** Goal of the exercise **
The data below is to be returned in full and exactly.

+ + + + +

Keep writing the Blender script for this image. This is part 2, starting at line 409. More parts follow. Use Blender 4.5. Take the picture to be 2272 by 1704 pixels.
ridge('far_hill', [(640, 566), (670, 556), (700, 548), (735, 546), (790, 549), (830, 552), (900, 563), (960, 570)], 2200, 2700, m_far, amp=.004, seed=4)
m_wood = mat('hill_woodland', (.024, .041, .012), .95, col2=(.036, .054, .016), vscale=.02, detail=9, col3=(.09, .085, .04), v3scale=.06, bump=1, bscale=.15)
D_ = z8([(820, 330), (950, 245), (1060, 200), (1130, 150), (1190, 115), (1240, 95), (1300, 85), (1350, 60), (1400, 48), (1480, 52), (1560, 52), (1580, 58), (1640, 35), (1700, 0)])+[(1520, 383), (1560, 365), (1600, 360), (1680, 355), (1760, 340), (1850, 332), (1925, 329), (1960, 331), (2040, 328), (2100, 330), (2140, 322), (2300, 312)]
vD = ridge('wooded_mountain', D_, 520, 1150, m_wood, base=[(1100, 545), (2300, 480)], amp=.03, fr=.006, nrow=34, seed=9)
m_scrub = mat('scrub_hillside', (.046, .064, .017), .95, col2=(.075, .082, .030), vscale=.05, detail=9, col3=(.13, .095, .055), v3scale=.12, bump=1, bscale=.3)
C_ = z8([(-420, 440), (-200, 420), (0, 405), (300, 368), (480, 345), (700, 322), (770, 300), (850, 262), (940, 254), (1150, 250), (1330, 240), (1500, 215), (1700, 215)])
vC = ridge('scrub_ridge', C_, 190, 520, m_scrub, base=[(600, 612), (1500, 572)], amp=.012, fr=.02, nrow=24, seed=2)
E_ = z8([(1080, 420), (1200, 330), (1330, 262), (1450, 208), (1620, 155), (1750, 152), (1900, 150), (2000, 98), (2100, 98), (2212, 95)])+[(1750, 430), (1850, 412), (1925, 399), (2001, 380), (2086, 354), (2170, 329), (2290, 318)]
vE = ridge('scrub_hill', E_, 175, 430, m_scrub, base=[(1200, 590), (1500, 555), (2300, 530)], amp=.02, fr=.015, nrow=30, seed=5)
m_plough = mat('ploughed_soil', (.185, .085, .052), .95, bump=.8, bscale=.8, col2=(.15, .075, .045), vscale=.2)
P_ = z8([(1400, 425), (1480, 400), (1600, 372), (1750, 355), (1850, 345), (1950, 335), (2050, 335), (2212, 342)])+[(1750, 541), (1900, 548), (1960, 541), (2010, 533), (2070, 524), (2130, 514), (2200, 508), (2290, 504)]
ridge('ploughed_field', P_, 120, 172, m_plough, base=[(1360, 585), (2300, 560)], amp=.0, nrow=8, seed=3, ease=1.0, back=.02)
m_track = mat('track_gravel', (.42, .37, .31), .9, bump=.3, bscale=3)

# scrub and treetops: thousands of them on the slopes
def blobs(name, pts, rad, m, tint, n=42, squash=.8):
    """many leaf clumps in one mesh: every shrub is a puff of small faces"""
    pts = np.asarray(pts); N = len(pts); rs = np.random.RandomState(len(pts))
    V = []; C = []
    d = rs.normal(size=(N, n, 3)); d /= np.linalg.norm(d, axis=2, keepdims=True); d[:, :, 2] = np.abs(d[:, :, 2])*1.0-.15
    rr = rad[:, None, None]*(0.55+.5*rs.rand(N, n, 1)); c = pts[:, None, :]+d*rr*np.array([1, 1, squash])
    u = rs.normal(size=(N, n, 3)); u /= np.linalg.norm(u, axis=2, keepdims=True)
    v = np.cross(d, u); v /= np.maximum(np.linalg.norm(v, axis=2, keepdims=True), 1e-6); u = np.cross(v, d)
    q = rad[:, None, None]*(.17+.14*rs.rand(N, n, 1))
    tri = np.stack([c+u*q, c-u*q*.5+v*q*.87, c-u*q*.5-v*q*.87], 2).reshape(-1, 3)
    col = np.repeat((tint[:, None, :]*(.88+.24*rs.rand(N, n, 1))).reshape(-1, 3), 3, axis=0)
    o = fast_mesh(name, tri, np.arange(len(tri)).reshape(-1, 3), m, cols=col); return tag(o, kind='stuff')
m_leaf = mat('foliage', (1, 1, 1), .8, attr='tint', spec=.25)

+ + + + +

** The result **
Keep writing the Blender script for this image. This is part 2, starting at line 409. More parts follow. Use Blender 4.5. Take the picture to be 2272 by 1704 pixels.
ridge('far_hill', [(640, 566), (670, 556), (700, 548), (735, 546), (790, 549), (830, 552), (900, 563), (960, 570)], 2200, 2700, m_far, amp=.004, seed=4)
m_wood = mat('hill_woodland', (.024, .041, .012), .95, col2=(.036, .054, .016), vscale=.02, detail=9, col3=(.09, .085, .04), v3scale=.06, bump=1, bscale=.15)
D_ = z8([(820, 330), (950, 245), (1060, 200), (1130, 150), (1190, 115), (1240, 95), (1300, 85), (1350, 60), (1400, 48), (1480, 52), (1560, 52), (1580, 58), (1640, 35), (1700, 0)])+[(1520, 383), (1560, 365), (1600, 360), (1680, 355), (1760, 340), (1850, 332), (1925, 329), (1960, 331), (2040, 328), (2100, 330), (2140, 322), (2300, 312)]
vD = ridge('wooded_mountain', D_, 520, 1150, m_wood, base=[(1100, 545), (2300, 480)], amp=.03, fr=.006, nrow=34, seed=9)
m_scrub = mat('scrub_hillside', (.046, .064, .017), .95, col2=(.075, .082, .030), vscale=.05, detail=9, col3=(.13, .095, .055), v3scale=.12, bump=1, bscale=.3)
C_ = z8([(-420, 440), (-200, 420), (0, 405), (300, 368), (480, 345), (700, 322), (770, 300), (850, 262), (940, 254), (1150, 250), (1330, 240), (1500, 215), (1700, 215)])
vC = ridge('scrub_ridge', C_, 190, 520, m_scrub, base=[(600, 612), (1500, 572)], amp=.012, fr=.02, nrow=24, seed=2)
E_ = z8([(1080, 420), (1200, 330), (1330, 262), (1450, 208), (1620, 155), (1750, 152), (1900, 150), (2000, 98), (2100, 98), (2212, 95)])+[(1750, 430), (1850, 412), (1925, 399), (2001, 380), (2086, 354), (2170, 329), (2290, 318)]
vE = ridge('scrub_hill', E_, 175, 430, m_scrub, base=[(1200, 590), (1500, 555), (2300, 530)], amp=.02, fr=.015, nrow=30, seed=5)
m_plough = mat('ploughed_soil', (.185, .085, .052), .95, bump=.8, bscale=.8, col2=(.15, .075, .045), vscale=.2)
P_ = z8([(1400, 425), (1480, 400), (1600, 372), (1750, 355), (1850, 345), (1950, 335), (2050, 335), (2212, 342)])+[(1750, 541), (1900, 548), (1960, 541), (2010, 533), (2070, 524), (2130, 514), (2200, 508), (2290, 504)]
ridge('ploughed_field', P_, 120, 172, m_plough, base=[(1360, 585), (2300, 560)], amp=.0, nrow=8, seed=3, ease=1.0, back=.02)
m_track = mat('track_gravel', (.42, .37, .31), .9, bump=.3, bscale=3)

# scrub and treetops: thousands of them on the slopes
def blobs(name, pts, rad, m, tint, n=42, squash=.8):
    """many leaf clumps in one mesh: every shrub is a puff of small faces"""
    pts = np.asarray(pts); N = len(pts); rs = np.random.RandomState(len(pts))
    V = []; C = []
    d = rs.normal(size=(N, n, 3)); d /= np.linalg.norm(d, axis=2, keepdims=True); d[:, :, 2] = np.abs(d[:, :, 2])*1.0-.15
    rr = rad[:, None, None]*(0.55+.5*rs.rand(N, n, 1)); c = pts[:, None, :]+d*rr*np.array([1, 1, squash])
    u = rs.normal(size=(N, n, 3)); u /= np.linalg.norm(u, axis=2, keepdims=True)
    v = np.cross(d, u); v /= np.maximum(np.linalg.norm(v, axis=2, keepdims=True), 1e-6); u = np.cross(v, d)
    q = rad[:, None, None]*(.17+.14*rs.rand(N, n, 1))
    tri = np.stack([c+u*q, c-u*q*.5+v*q*.87, c-u*q*.5-v*q*.87], 2).reshape(-1, 3)
    col = np.repeat((tint[:, None, :]*(.88+.24*rs.rand(N, n, 1))).reshape(-1, 3), 3, axis=0)
    o = fast_mesh(name, tri, np.arange(len(tri)).reshape(-1, 3), m, cols=col); return tag(o, kind='stuff')
m_leaf = mat('foliage', (1, 1, 1), .8, attr='tint', spec=.25)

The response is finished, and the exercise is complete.